Records with scene code:
>> Start

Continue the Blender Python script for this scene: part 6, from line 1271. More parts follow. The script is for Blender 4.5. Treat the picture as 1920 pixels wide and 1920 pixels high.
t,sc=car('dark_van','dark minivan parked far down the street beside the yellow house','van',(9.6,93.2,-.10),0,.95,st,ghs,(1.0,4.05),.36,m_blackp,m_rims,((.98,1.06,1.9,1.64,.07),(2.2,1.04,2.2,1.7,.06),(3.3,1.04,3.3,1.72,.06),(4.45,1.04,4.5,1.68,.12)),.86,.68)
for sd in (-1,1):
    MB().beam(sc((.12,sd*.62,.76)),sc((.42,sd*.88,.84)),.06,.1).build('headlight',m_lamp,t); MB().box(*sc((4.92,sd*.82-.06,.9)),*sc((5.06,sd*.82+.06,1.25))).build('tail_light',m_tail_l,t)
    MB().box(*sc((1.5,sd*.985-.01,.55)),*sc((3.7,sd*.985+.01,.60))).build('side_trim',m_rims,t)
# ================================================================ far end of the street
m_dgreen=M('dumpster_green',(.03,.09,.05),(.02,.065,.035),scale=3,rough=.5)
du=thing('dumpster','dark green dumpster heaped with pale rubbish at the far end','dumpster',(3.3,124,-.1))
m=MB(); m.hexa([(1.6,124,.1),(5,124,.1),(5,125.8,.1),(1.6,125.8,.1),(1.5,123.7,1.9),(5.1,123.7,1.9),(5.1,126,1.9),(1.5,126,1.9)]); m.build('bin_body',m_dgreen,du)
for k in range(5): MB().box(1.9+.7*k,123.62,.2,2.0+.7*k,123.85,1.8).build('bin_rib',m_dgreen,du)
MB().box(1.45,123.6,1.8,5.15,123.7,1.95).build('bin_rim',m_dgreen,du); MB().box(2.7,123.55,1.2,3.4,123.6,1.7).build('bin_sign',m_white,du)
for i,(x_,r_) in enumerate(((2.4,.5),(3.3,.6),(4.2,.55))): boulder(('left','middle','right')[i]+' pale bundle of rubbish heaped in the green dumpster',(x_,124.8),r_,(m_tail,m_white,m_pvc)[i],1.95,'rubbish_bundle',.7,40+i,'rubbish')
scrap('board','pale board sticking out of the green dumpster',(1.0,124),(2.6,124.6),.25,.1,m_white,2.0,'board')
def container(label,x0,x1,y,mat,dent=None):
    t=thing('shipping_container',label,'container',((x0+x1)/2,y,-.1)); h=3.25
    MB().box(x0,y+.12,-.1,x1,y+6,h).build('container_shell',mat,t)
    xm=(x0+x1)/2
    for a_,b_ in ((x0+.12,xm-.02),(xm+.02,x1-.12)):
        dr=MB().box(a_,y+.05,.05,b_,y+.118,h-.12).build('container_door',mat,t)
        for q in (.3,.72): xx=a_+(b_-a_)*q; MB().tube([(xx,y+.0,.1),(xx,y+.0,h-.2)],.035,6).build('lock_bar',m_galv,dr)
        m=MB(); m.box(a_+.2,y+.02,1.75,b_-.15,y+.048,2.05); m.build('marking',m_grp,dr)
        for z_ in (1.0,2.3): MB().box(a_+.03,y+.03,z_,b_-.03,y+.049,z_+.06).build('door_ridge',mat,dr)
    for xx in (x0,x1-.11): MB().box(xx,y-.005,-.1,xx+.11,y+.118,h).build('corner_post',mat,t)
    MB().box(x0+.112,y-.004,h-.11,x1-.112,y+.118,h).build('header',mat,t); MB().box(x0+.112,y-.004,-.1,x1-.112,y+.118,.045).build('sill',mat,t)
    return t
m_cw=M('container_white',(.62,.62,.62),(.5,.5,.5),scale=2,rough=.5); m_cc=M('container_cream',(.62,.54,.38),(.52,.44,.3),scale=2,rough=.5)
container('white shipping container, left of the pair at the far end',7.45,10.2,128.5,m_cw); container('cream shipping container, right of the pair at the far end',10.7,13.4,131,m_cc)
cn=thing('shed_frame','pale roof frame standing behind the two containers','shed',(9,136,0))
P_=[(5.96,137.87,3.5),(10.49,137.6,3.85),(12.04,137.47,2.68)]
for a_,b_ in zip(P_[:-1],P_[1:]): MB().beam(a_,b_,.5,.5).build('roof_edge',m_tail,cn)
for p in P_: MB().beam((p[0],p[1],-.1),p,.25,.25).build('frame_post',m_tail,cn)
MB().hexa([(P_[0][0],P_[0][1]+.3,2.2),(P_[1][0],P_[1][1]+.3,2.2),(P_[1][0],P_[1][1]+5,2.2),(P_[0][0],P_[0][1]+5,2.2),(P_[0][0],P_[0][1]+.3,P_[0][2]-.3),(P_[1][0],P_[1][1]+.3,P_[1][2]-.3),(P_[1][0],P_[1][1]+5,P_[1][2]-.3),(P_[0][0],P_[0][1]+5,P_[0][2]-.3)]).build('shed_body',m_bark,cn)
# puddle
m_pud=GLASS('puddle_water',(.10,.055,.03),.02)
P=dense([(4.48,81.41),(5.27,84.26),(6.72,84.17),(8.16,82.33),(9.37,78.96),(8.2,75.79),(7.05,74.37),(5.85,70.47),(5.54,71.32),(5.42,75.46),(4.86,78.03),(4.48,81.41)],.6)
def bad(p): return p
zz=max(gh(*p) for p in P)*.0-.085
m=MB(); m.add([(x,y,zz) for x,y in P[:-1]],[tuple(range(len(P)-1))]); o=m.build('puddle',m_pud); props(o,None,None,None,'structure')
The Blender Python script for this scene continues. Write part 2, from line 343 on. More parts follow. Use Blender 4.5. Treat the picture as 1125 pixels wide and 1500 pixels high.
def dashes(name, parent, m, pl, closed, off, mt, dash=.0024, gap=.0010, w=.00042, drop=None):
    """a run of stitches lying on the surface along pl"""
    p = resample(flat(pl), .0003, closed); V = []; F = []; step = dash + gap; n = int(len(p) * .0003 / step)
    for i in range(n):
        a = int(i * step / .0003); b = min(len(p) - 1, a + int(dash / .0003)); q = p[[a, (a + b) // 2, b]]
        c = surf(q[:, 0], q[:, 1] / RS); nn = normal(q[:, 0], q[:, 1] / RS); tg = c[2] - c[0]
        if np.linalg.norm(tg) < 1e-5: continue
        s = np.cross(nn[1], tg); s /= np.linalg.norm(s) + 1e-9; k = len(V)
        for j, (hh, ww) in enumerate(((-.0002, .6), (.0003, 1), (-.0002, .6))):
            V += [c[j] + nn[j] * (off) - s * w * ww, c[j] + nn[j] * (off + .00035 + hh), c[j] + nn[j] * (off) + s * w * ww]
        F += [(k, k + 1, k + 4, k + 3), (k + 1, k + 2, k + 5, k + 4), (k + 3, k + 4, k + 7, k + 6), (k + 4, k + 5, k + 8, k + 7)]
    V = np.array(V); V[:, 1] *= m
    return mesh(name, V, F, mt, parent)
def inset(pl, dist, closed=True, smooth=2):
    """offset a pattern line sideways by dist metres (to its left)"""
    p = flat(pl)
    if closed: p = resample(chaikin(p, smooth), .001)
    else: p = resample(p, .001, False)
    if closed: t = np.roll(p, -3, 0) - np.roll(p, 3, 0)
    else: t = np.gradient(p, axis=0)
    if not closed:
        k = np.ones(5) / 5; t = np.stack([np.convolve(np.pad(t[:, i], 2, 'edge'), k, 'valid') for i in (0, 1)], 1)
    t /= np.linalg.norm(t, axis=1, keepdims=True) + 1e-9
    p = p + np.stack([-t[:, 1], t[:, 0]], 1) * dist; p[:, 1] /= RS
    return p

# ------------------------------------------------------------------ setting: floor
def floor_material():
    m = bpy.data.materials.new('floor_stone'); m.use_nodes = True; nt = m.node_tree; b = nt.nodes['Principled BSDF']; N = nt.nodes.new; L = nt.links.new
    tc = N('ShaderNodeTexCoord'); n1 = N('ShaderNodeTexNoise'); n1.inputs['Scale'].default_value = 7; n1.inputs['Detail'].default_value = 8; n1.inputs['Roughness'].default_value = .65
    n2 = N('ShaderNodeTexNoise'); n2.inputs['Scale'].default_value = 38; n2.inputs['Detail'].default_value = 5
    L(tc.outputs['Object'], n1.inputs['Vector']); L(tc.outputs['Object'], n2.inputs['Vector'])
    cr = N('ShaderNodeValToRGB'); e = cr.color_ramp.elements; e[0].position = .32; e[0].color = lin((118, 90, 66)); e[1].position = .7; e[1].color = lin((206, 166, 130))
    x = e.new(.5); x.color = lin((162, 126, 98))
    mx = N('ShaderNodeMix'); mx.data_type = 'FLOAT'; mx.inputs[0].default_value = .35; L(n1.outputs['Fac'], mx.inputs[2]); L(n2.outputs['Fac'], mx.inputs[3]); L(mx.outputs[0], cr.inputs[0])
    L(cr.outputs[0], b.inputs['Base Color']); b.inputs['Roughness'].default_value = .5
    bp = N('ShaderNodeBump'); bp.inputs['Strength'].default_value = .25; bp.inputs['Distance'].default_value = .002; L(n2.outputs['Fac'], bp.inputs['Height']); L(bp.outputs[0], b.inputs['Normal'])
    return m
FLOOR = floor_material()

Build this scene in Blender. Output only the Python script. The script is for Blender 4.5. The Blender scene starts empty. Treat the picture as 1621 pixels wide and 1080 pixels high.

>> End

Goal:
Say, as a single number and nothing more, how many lines of the entries contain the word "Python".

Exercise response:
3